Thanks for listening. I felt the needed to vent and complaint a bit, and now I can forget it.
19:54
Fixed.
@tchrist You forgot the last comment.
I see that now.
thanks
@ANeves Oh yeah, I thought that, even though your comment was too 'SE/mod police' the response to your comment was a little... in your face. So, well vented!
20:19
o/ cheerio
21:04
> And I would like for you to describe what happened on this night
> And I need for you to watch my back in case we run into a blabbermouth
(from COCA, along with dozens of other examples)
This redundant for seems not to be wrong, in colloquial speech, at least.
Seems to be an Americanism: books.google.com/ngrams/…
What did I do to earn this lovely feather boa?
Which is gaining acceptance in BrE, like many others.
Anonymous
It's not redundant, it's just optional.
21:28
@snailplane ha! without redefining either, how are those different?
@Færd I say it... optionally
@MetaEd That's a rhetorical question right?
@Mitch Actually, no. I have no idea what I did.

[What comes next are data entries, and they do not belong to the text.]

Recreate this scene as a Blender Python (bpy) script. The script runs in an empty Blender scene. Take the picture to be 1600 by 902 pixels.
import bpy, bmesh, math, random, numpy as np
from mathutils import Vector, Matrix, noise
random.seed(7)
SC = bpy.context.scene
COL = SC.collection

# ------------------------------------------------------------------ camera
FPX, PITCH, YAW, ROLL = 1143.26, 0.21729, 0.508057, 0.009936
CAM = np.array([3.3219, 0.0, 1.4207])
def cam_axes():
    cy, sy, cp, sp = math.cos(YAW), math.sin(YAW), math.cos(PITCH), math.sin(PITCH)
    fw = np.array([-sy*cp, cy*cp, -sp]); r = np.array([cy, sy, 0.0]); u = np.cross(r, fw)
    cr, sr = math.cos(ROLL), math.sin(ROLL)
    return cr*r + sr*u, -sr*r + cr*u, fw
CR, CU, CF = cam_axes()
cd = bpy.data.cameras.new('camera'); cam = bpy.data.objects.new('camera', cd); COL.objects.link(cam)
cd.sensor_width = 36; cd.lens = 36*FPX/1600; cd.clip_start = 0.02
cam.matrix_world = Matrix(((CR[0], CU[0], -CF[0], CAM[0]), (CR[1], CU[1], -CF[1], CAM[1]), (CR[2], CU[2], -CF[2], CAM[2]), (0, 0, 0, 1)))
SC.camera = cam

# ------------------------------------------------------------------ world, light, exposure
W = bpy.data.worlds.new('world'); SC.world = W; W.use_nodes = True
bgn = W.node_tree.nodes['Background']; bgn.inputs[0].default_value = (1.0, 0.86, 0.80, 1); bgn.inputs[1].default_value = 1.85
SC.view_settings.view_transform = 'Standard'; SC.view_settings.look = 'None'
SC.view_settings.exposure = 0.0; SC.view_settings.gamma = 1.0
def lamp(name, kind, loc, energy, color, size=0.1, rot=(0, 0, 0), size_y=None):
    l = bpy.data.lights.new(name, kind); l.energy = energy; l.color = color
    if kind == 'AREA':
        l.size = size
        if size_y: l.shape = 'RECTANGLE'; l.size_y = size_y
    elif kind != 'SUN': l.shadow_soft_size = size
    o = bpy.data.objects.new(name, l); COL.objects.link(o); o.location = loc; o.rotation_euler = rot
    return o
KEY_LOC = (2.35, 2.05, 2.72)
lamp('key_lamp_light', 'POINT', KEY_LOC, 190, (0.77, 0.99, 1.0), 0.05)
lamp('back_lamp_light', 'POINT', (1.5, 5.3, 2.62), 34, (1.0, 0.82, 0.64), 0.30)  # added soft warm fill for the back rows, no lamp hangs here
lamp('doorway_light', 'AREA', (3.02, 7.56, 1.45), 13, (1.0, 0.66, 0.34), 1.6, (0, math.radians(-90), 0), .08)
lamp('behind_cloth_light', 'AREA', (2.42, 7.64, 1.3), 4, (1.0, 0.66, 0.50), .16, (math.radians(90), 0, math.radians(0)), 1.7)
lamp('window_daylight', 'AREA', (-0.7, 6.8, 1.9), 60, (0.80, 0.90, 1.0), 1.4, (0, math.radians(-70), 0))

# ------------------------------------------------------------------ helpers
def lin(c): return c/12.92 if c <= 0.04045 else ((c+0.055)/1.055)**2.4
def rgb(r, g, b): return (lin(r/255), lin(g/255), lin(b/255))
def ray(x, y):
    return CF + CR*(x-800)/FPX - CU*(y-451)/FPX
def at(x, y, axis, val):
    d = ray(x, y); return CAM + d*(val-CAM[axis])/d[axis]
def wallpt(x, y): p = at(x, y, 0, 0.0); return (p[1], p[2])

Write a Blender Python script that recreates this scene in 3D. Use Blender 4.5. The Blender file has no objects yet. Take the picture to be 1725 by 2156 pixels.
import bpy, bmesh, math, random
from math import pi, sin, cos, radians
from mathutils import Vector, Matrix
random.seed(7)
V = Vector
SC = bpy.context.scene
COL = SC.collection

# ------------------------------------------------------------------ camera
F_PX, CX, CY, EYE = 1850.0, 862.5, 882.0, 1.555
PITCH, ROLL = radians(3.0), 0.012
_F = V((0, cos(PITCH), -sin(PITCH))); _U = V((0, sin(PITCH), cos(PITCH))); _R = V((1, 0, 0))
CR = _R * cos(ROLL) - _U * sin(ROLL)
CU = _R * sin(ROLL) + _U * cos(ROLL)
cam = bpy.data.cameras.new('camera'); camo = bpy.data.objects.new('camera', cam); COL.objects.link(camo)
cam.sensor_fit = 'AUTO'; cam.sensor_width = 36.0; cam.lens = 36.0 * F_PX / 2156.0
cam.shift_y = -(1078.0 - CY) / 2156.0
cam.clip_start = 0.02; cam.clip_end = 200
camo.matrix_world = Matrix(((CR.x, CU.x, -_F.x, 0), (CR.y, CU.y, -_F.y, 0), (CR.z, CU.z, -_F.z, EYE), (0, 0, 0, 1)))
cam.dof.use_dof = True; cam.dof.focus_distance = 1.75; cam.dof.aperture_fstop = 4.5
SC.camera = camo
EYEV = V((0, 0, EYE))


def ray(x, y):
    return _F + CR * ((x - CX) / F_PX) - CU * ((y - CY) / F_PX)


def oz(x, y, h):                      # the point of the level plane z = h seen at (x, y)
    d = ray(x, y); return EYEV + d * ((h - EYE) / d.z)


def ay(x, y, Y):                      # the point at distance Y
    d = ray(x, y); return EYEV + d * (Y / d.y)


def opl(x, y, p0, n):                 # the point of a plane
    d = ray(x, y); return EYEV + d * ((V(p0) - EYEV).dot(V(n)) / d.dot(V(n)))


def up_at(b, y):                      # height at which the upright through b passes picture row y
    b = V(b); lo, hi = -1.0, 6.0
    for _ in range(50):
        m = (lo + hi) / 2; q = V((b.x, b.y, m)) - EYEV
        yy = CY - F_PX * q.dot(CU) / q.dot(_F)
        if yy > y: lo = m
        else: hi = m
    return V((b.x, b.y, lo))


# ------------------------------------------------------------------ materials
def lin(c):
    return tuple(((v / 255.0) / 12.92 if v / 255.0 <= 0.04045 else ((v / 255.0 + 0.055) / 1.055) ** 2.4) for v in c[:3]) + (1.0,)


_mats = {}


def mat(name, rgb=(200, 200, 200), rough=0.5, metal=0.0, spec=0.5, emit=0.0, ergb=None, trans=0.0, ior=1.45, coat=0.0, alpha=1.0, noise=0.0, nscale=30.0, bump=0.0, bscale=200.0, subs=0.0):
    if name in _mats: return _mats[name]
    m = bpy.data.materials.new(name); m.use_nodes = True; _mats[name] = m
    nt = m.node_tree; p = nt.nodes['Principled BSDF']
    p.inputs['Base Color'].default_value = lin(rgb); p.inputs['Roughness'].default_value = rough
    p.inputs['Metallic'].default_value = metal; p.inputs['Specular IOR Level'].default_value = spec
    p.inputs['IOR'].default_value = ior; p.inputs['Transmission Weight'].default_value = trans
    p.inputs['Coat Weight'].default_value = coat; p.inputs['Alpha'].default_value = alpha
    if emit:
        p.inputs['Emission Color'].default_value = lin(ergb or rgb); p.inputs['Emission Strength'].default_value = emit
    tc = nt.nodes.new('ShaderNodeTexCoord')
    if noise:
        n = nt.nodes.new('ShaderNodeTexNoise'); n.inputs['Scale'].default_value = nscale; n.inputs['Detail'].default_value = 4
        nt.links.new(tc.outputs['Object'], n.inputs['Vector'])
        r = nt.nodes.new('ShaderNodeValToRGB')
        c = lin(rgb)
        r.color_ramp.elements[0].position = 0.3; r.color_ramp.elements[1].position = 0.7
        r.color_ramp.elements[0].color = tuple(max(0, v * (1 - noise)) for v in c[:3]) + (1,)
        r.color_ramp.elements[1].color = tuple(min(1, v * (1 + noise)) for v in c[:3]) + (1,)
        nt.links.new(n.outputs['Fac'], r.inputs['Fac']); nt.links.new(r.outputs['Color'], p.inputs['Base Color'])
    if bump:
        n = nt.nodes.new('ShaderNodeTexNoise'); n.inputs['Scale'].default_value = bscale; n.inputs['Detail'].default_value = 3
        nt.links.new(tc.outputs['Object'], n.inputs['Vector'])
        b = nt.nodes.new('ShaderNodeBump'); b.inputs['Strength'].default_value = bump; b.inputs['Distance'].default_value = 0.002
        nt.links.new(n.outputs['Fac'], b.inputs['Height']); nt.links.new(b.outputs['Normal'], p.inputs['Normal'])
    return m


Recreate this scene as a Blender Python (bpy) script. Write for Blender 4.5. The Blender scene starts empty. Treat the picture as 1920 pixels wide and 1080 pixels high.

@Mitch Ah. It's been discovered and posted. "Change your hat at least once daily for three (UTC) days in a row."
@MetaEd Well, la tee dah.
the boa really brings out the color in your eyes.
Anonymous
21:53
@Mitch Redundancy is often obligatory.
Anonymous
And things that aren't redundant are often not.
Anonymous
Redundancy just means that something is expressed more than once. Sometimes that's required grammatically, as with subject–verb agreement.
Anonymous
Natural language is highly redundant, which is a good thing.
Anonymous
On the other hand, things that are only expressed once can sometimes be expressed zero times instead.
Anonymous
That's not redundancy because it hasn't been expressed more than once.
22:14
@Færd It's not.
23:13
@Mitch You're sweet to say that.
23:46
@snailplane you're being amphibilous in your use of 'tedundancy'
A word imay obligatory if you aren't trying to express something even though the syntactic slit that word fills is not obligatory
If you're talking about a red truck and a green truck, red and green are not necessary in general but in the specific instance they are.
@MetaEd wait...no...it must have been the reflection of my own eyes that was so good looking.